Heat a dry comal or heavy skillet over medium. Toast 1 cup of the peanuts for 5 to 7 minutes, shaking the pan often, until they smell deep and nutty and the skins darken in spots. Rub off only the loose skins. Leave some behind for color and character. Raw peanut tastes green. Toasted peanut tastes like Veracruz.
On the same comal, toast the chile ancho about 25 seconds per side, just until the skin softens, darkens, and smells like dried fruit. Toast the chile chipotle seco more carefully, 10 to 15 seconds per side, because it is already smoked and turns bitter if you scorch it. Put the chiles in a bowl, cover with hot water, and soak 15 minutes. Drain them. Use broth for the sauce, not the soaking water.
Place the halved jitomates de bola, quartered onion, and 4 unpeeled garlic cloves on the comal. Turn them until the tomatoes collapse at the edges, the onion has black spots, and the garlic is soft inside its skin. Peel the garlic. Melt 1 tablespoon of the manteca in a small skillet and fry the bolillo pieces or tortilla until golden. Toast the cloves, peppercorns, allspice, and canela for 20 seconds, just until fragrant.
In a blender, combine the toasted peanuts, soaked chiles, charred tomatoes, onion, peeled garlic, fried bolillo or tortilla, toasted spices, Mexican oregano, hoja santa, vinegar, and 2 cups of the reserved broth.
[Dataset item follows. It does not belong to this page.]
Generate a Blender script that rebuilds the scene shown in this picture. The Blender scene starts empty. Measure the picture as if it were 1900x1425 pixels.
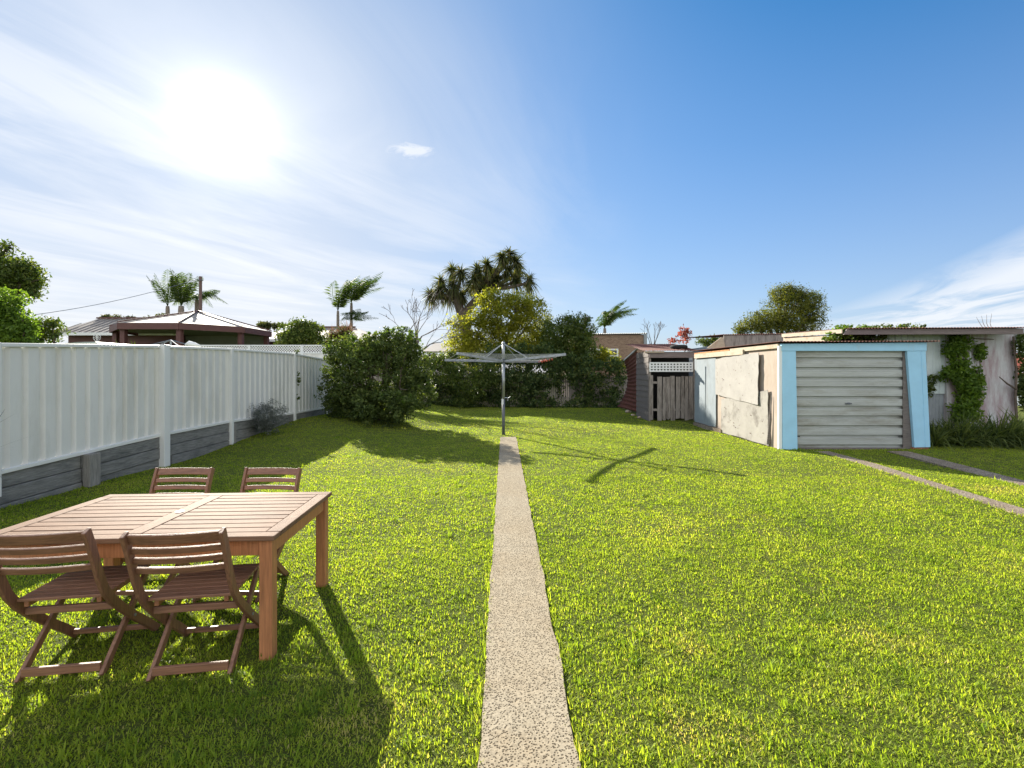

Blend for a full 2 to 3 minutes, until the sauce is as smooth as your blender can make it. A metate would make it silkier. The blender works if you give it time.
Wipe out a wide cazuela or Dutch oven and melt the remaining 2 tablespoons manteca over medium heat. Pat the chicken pieces dry. Brown them skin side down first, 3 to 4 minutes per side, until the skin takes color and the pot smells like roasted chicken fat. Remove the chicken to a plate. La manteca es el sabor, and now it carries the flavor of the bird.
Pour the blended sauce into the same cazuela. It will sputter, so stir with authority. Cook 8 to 10 minutes, scraping the bottom, until the sauce darkens to rust-red, thickens heavily, and the fat begins to freckle at the edges. If it still smells like raw peanut, keep cooking. This step is where a paste becomes encacahuatado. Asi se hace y punto.
Return the chicken to the cazuela and spoon the sauce over every piece. Add enough reserved broth to loosen the sauce so it moves slowly around the chicken but still coats the spoon. Cover and simmer over low heat for 20 to 25 minutes, turning once, until the chicken reaches 165F and the sauce is thick and glossy. Taste for salt. Let it rest 10 minutes before serving. Line the serving cazuela with banana leaf if using, scatter with chopped toasted peanuts and small torn hoja santa leaves, and bring it to the table with white rice, black beans, and warm corn tortillas. Veracruz at the table. Not flour tortillas. Cada estado, su propia cocina.